ABSTRACT

America’s suburban communities have been racially and economically diverse since their emergence and growth in the twentieth century (Farley 1964, Logan and Schneider 1981, Wiese 1999, Pitti 2003) but historically have not experienced high rates of concentrated poverty present in many central city areas. Research on poverty in the twentieth century, therefore, has tended to focus on the loss of well-paying jobs, flight of middle-class residents, increase in crime rates, and greater race and class segregation in urban areas (Wilson 1987, Danziger and Gottschalk 1993, Massey and Denton 1993, Gottschalk and Danziger 2005).
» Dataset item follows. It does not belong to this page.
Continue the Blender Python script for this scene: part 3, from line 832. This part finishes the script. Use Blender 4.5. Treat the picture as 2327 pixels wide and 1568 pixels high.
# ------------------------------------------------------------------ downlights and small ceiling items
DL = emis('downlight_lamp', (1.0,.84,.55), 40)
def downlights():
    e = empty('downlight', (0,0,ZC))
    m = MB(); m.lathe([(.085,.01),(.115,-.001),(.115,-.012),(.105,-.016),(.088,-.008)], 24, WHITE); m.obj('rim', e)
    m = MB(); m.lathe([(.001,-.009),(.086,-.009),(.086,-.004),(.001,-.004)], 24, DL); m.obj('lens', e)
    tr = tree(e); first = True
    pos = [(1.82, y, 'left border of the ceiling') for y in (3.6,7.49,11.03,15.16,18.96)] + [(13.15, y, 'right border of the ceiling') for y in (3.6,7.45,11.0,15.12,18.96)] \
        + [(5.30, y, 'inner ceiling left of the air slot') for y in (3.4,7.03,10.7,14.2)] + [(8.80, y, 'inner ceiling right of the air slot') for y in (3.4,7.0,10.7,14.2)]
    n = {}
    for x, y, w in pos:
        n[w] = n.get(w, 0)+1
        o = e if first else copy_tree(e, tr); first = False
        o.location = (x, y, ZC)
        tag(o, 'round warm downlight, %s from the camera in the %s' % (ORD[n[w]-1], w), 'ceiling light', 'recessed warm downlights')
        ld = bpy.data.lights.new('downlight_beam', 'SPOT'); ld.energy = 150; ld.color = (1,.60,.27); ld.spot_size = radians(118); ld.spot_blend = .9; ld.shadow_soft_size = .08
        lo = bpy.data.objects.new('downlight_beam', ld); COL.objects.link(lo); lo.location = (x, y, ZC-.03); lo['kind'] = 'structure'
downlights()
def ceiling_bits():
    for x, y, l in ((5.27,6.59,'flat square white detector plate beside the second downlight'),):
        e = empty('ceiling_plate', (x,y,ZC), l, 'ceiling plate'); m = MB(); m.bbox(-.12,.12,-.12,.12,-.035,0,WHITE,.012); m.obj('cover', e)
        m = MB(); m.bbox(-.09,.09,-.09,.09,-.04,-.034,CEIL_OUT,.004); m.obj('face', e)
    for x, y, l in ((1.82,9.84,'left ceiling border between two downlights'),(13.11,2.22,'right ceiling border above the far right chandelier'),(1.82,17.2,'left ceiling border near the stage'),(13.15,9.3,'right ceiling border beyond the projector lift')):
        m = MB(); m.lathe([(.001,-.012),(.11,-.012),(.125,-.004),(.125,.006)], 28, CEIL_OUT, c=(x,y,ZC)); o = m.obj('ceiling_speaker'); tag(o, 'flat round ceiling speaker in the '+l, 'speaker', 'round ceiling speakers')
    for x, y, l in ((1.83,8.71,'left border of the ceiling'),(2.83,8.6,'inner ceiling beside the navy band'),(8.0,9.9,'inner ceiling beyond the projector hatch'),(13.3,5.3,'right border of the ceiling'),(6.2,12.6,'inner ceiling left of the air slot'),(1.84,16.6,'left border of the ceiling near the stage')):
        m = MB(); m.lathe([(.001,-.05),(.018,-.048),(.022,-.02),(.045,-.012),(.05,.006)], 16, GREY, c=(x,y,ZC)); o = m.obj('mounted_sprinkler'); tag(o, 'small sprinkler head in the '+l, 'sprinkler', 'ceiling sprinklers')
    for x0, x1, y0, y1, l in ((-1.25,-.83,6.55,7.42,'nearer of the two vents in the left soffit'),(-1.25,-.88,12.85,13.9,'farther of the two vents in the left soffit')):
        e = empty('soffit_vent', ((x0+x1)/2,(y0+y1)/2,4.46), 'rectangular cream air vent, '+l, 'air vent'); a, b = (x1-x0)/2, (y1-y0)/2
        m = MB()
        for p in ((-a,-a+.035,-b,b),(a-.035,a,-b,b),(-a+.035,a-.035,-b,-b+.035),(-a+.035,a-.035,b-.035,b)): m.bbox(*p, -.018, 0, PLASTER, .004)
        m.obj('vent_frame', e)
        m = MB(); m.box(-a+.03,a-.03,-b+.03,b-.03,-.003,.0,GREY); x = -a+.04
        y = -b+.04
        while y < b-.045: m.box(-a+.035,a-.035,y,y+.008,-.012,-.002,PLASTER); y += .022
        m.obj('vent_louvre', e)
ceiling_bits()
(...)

In the past decade, however, the geography of poverty has decidedly shifted to many suburbs. Across the largest U.S. metropolitan areas in 1999 there was, on average, an even balance of poor people in suburbs and central cities, but by 2005 the number of poor people living in the suburbs of these metropolitan areas surpassed the number of poor in their companion central cities by over 1 million (Berube and Kneebone 2006). The number of suburban poor has continued to grow nearly five times faster than the number of central city poor from 2005 to 2009. Central city residents are still more likely to be poor than their suburban counterparts, but as of 2009, 1.6 million more poor people lived in suburbs (13.7 million) than in central cities (12.1 million) of the largest metropolitan areas in the U.S. (Kneebone 2010, Kneebone and Garr 2010b).